> What the task requires:
Report only the number of lines in this material that include the string "scene".

> Data lines:
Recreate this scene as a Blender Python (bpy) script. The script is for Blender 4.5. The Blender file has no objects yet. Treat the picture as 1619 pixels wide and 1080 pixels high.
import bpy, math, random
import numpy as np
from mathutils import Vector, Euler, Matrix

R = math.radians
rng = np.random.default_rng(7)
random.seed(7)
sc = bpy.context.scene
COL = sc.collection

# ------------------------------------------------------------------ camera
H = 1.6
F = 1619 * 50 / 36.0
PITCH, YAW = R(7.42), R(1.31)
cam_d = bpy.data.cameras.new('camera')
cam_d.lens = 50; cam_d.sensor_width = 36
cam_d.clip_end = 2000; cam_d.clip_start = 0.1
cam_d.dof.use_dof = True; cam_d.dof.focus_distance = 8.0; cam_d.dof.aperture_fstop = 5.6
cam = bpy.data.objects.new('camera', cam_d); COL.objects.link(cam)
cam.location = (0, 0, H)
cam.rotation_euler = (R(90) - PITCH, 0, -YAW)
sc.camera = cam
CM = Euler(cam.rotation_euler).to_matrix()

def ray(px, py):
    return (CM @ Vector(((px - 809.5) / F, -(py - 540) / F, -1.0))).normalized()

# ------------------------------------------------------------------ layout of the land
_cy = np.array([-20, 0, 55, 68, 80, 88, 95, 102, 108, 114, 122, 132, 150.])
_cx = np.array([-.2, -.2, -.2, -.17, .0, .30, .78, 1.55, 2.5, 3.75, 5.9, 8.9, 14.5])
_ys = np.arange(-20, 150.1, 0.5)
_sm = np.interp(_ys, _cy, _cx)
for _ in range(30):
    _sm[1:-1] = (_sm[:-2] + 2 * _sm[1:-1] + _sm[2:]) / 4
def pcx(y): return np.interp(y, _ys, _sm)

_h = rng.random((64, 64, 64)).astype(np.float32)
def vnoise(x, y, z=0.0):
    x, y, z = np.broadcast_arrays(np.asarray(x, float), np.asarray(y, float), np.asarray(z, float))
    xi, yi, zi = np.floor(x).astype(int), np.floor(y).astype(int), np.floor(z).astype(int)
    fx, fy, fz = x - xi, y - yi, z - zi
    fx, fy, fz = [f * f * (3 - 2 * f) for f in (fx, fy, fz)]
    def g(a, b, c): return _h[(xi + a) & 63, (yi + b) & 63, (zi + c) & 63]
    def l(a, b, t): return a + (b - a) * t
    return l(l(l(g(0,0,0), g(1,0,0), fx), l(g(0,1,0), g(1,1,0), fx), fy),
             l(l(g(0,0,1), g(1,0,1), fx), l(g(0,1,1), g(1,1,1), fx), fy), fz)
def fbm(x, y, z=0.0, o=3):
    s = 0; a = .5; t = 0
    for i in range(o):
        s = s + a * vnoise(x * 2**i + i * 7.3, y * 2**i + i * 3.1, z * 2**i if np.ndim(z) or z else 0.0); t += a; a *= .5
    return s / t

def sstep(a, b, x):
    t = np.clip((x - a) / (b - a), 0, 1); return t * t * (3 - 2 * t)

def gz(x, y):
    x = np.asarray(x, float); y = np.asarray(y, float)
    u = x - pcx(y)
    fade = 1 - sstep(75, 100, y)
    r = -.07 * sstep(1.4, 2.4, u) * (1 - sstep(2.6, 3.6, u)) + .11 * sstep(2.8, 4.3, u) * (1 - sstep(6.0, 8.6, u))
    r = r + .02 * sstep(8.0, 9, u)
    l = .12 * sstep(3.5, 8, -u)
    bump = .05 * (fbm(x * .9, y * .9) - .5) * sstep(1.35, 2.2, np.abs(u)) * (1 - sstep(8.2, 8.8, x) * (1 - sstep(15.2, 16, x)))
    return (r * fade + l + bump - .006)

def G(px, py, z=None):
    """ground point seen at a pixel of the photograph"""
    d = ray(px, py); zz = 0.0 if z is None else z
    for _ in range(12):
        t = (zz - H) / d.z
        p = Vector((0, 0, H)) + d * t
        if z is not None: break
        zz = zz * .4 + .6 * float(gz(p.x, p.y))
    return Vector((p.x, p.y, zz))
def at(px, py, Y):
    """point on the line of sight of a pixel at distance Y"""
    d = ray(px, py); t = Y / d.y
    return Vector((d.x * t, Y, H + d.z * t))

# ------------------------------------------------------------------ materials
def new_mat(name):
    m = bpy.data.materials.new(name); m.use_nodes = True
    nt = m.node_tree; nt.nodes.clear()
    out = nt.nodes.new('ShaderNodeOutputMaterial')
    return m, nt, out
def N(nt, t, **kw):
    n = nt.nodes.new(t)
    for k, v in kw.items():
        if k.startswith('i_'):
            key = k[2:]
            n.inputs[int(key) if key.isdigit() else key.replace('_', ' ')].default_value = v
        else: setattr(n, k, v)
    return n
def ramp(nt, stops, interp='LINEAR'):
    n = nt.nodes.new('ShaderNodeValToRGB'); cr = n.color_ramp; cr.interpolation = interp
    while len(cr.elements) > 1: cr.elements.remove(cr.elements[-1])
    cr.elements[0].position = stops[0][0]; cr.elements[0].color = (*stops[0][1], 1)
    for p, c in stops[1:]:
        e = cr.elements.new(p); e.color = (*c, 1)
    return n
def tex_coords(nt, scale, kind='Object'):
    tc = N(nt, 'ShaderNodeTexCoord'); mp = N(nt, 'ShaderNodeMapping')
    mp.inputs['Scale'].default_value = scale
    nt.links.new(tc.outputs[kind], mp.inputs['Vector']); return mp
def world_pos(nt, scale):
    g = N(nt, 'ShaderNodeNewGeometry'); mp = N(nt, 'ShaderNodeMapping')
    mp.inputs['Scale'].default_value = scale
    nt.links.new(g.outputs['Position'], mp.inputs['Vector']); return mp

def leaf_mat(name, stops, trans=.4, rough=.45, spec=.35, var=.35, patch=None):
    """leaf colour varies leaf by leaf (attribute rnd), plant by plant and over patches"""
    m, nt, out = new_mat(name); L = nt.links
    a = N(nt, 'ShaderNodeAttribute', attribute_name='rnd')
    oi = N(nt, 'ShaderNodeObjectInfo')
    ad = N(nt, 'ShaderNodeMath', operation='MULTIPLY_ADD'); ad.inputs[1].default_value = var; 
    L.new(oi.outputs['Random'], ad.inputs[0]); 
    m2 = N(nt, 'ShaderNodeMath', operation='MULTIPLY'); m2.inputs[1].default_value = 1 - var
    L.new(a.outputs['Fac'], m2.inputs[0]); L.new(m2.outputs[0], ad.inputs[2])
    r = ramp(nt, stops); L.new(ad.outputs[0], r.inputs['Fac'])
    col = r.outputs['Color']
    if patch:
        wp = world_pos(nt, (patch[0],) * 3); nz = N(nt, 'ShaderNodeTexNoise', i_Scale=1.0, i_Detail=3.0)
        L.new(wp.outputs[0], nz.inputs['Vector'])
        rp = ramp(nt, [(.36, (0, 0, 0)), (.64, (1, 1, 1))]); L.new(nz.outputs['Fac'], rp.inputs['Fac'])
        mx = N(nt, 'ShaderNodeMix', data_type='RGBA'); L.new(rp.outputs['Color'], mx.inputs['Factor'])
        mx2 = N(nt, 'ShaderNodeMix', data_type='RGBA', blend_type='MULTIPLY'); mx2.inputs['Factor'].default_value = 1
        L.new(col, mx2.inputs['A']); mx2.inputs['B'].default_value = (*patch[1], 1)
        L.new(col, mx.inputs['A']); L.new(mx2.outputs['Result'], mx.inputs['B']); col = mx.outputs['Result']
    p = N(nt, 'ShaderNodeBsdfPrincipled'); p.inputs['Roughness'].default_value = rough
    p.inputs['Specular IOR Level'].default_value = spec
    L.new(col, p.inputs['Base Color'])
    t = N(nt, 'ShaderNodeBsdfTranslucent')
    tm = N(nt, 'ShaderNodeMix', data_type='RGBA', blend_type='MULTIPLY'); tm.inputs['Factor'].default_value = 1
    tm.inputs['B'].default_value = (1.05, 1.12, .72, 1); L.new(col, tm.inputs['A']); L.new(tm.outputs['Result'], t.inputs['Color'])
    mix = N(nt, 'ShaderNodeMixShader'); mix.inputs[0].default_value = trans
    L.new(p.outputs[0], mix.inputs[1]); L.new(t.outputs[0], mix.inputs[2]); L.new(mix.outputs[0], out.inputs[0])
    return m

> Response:
2